PROBLEM:
Print word for word the first line of the listing below and every line after it, through the line with "COL = S.collection". Leave out the pictures and the rest.

INFORMATION PROVIDED:

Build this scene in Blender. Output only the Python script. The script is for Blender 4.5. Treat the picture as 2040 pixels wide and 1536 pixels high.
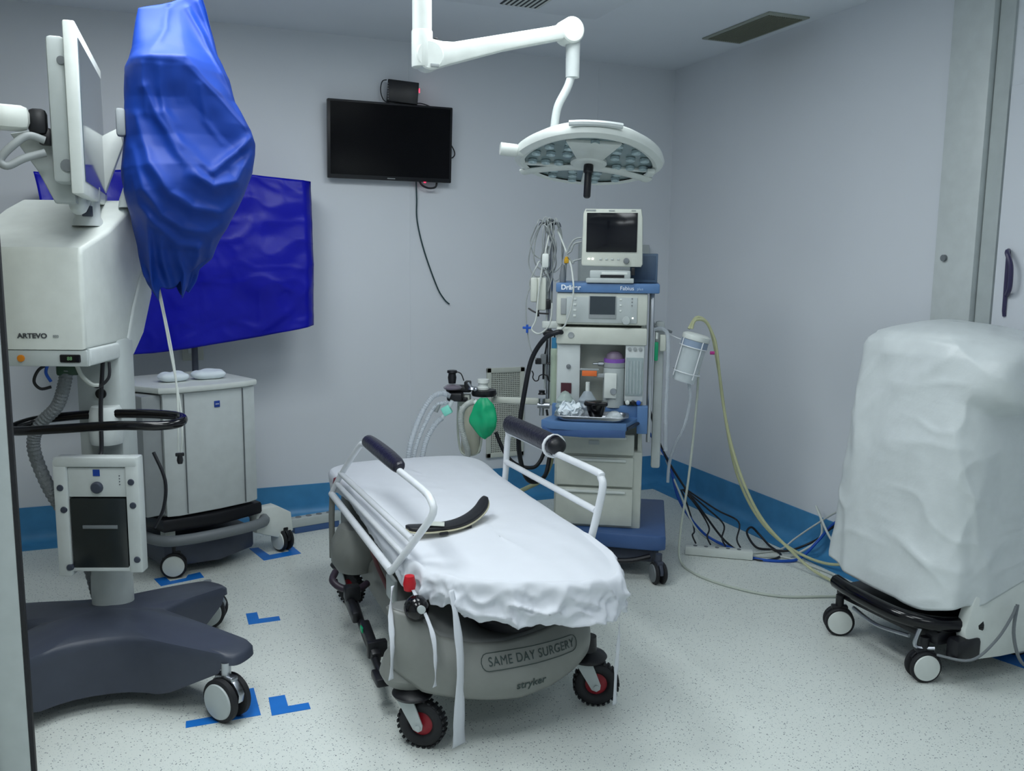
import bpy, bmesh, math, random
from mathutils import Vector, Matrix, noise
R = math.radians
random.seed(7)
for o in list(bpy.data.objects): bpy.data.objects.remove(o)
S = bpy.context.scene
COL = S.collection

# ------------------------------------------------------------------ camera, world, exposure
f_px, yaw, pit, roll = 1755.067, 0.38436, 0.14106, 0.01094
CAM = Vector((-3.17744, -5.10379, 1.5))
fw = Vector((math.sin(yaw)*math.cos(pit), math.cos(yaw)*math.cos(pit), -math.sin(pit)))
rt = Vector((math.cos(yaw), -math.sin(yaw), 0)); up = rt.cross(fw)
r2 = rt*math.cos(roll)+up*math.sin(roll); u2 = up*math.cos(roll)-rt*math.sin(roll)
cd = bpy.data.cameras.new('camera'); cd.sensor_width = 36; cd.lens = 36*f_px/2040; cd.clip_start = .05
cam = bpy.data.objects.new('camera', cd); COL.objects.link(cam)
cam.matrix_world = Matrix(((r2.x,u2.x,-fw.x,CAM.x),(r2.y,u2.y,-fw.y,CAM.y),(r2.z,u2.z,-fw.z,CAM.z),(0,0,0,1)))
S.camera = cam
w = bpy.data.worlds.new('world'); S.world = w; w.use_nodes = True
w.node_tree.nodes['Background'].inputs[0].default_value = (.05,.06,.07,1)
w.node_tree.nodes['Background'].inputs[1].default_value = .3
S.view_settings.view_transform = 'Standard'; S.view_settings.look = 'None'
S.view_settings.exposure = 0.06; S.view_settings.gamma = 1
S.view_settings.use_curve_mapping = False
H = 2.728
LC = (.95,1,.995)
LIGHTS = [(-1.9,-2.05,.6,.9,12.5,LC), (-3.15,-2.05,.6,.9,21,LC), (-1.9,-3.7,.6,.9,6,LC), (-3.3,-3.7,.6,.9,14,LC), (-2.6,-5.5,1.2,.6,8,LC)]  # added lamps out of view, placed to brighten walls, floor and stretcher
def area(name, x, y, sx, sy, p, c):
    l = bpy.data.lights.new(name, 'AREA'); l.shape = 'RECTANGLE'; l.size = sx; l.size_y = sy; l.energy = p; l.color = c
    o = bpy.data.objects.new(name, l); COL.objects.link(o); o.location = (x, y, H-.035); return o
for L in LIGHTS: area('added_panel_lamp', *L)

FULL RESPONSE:
Build this scene in Blender. Output only the Python script. The script is for Blender 4.5. Treat the picture as 2040 pixels wide and 1536 pixels high.
import bpy, bmesh, math, random
from mathutils import Vector, Matrix, noise
R = math.radians
random.seed(7)
for o in list(bpy.data.objects): bpy.data.objects.remove(o)
S = bpy.context.scene
COL = S.collection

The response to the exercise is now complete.